**Information provided**
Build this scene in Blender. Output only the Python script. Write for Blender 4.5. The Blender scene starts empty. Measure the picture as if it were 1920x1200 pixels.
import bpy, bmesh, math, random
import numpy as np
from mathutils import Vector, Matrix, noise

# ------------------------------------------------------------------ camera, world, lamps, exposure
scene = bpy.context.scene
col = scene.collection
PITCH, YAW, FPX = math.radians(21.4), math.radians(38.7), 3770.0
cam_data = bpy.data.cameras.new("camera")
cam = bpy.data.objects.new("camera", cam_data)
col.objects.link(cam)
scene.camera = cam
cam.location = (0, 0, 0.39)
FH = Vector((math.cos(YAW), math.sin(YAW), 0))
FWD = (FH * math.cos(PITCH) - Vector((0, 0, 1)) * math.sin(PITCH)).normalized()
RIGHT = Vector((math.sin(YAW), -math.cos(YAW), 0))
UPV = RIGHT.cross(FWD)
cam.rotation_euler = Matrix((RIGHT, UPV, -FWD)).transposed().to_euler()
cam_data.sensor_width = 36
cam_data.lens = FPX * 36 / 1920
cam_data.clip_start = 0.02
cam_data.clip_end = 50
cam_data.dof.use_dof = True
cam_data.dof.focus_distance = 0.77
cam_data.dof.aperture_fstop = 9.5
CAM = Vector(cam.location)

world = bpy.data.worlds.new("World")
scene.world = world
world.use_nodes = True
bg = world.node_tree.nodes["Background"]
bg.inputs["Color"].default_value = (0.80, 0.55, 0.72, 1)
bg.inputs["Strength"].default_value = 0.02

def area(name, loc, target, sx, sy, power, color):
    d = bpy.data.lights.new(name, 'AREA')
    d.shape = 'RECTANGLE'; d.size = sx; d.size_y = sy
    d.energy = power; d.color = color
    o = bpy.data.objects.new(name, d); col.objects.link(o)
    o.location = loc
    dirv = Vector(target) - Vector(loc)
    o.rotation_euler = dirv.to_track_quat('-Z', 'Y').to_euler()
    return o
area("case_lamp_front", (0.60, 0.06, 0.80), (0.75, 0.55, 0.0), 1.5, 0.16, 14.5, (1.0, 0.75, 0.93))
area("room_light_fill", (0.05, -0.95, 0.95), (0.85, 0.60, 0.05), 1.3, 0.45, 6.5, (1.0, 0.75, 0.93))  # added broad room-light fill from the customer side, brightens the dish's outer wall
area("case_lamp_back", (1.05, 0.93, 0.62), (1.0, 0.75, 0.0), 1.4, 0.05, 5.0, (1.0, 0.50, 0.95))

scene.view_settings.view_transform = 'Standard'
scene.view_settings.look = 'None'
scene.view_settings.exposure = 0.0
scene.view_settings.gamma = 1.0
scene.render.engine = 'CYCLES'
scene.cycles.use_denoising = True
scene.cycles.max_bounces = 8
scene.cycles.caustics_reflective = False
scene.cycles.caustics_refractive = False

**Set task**
All of the material above needs to be retyped word for word.

**Correct result**
Build this scene in Blender. Output only the Python script. Write for Blender 4.5. The Blender scene starts empty. Measure the picture as if it were 1920x1200 pixels.
import bpy, bmesh, math, random
import numpy as np
from mathutils import Vector, Matrix, noise

# ------------------------------------------------------------------ camera, world, lamps, exposure
scene = bpy.context.scene
col = scene.collection
PITCH, YAW, FPX = math.radians(21.4), math.radians(38.7), 3770.0
cam_data = bpy.data.cameras.new("camera")
cam = bpy.data.objects.new("camera", cam_data)
col.objects.link(cam)
scene.camera = cam
cam.location = (0, 0, 0.39)
FH = Vector((math.cos(YAW), math.sin(YAW), 0))
FWD = (FH * math.cos(PITCH) - Vector((0, 0, 1)) * math.sin(PITCH)).normalized()
RIGHT = Vector((math.sin(YAW), -math.cos(YAW), 0))
UPV = RIGHT.cross(FWD)
cam.rotation_euler = Matrix((RIGHT, UPV, -FWD)).transposed().to_euler()
cam_data.sensor_width = 36
cam_data.lens = FPX * 36 / 1920
cam_data.clip_start = 0.02
cam_data.clip_end = 50
cam_data.dof.use_dof = True
cam_data.dof.focus_distance = 0.77
cam_data.dof.aperture_fstop = 9.5
CAM = Vector(cam.location)

world = bpy.data.worlds.new("World")
scene.world = world
world.use_nodes = True
bg = world.node_tree.nodes["Background"]
bg.inputs["Color"].default_value = (0.80, 0.55, 0.72, 1)
bg.inputs["Strength"].default_value = 0.02

def area(name, loc, target, sx, sy, power, color):
    d = bpy.data.lights.new(name, 'AREA')
    d.shape = 'RECTANGLE'; d.size = sx; d.size_y = sy
    d.energy = power; d.color = color
    o = bpy.data.objects.new(name, d); col.objects.link(o)
    o.location = loc
    dirv = Vector(target) - Vector(loc)
    o.rotation_euler = dirv.to_track_quat('-Z', 'Y').to_euler()
    return o
area("case_lamp_front", (0.60, 0.06, 0.80), (0.75, 0.55, 0.0), 1.5, 0.16, 14.5, (1.0, 0.75, 0.93))
area("room_light_fill", (0.05, -0.95, 0.95), (0.85, 0.60, 0.05), 1.3, 0.45, 6.5, (1.0, 0.75, 0.93))  # added broad room-light fill from the customer side, brightens the dish's outer wall
area("case_lamp_back", (1.05, 0.93, 0.62), (1.0, 0.75, 0.0), 1.4, 0.05, 5.0, (1.0, 0.50, 0.95))

scene.view_settings.view_transform = 'Standard'
scene.view_settings.look = 'None'
scene.view_settings.exposure = 0.0
scene.view_settings.gamma = 1.0
scene.render.engine = 'CYCLES'
scene.cycles.use_denoising = True
scene.cycles.max_bounces = 8
scene.cycles.caustics_reflective = False
scene.cycles.caustics_refractive = False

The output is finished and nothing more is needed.